2006年4月21日金曜日

『世界の果てのビートルズ』

『世界の果てのビートルズ』 ミカエル・ニエミ

私はおそらくあまり熱心なビートルズファンではないし、アルバムだって、そんなにたくさん持ってません。

でもビートルズのことはとても好きだし、2002年のポールの来日公演で「ジョージに捧げる」といってジョージのウクレレでポールがSomething歌ったときには胸が熱くなったものです。「ボクがこうやって(ゆっくり)ウクレレ弾くとね、ジョージが "No, No, No" と言ってこうやって(速く)弾くんだよ」とか言ってさ。

本作はビートルズの本ではなく、ビートルズを聴いて「うわー!」となったスウェーデン奥地の少年の話です。

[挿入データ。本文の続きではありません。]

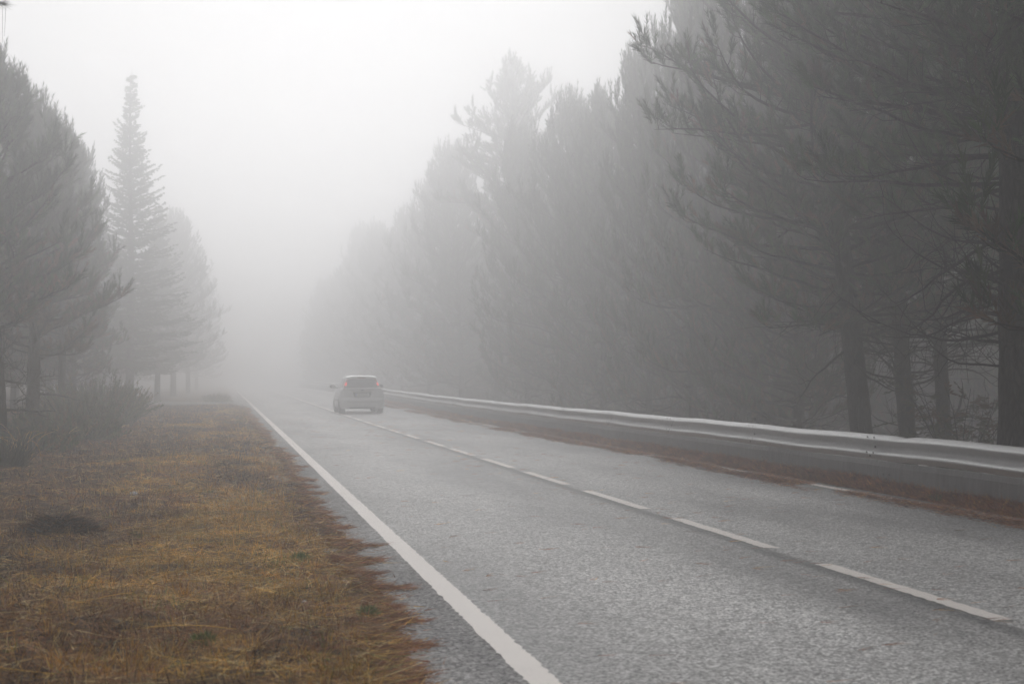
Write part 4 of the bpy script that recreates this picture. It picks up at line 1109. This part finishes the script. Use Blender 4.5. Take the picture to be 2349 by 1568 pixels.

ビートルズファンならば、きっとどこかに共感できるところがあるはずで、久々に、あぁいい本にめぐりあったなぁという気分になりました。本屋大賞も、納得。

2006年4月13日木曜日

『沖で待つ』

『沖で待つ』 絲山秋子

とりたてて文章が美しいわけでもないし、文体やテクニックが抜群に優れているとかいうわけでもなく、堅実な、というか、地味な本。

しかし、この地味な日常が、あまりに自分の毎日と似通っていて、いやたぶん、私だけじゃなくて、この話に共感するサラリーマンは多いのでは。面白いとか面白くないとか言ってる前に、仕事に一生懸命にならざるをえないような、そんな毎日。

友達や家族ほど近しくはないけれど、確実に自分の「仲間」である同期。将来、誰かが出世したとか左遷されたとか、人間関係が微妙になるのかもしれないけれど、それでも、あの新入社員時代を一緒に過ごしたというだけで、連帯感を覚える人たち。

その同期との居心地の良い距離感を思い出し、読み終わった後は、同期が恋しくなりました。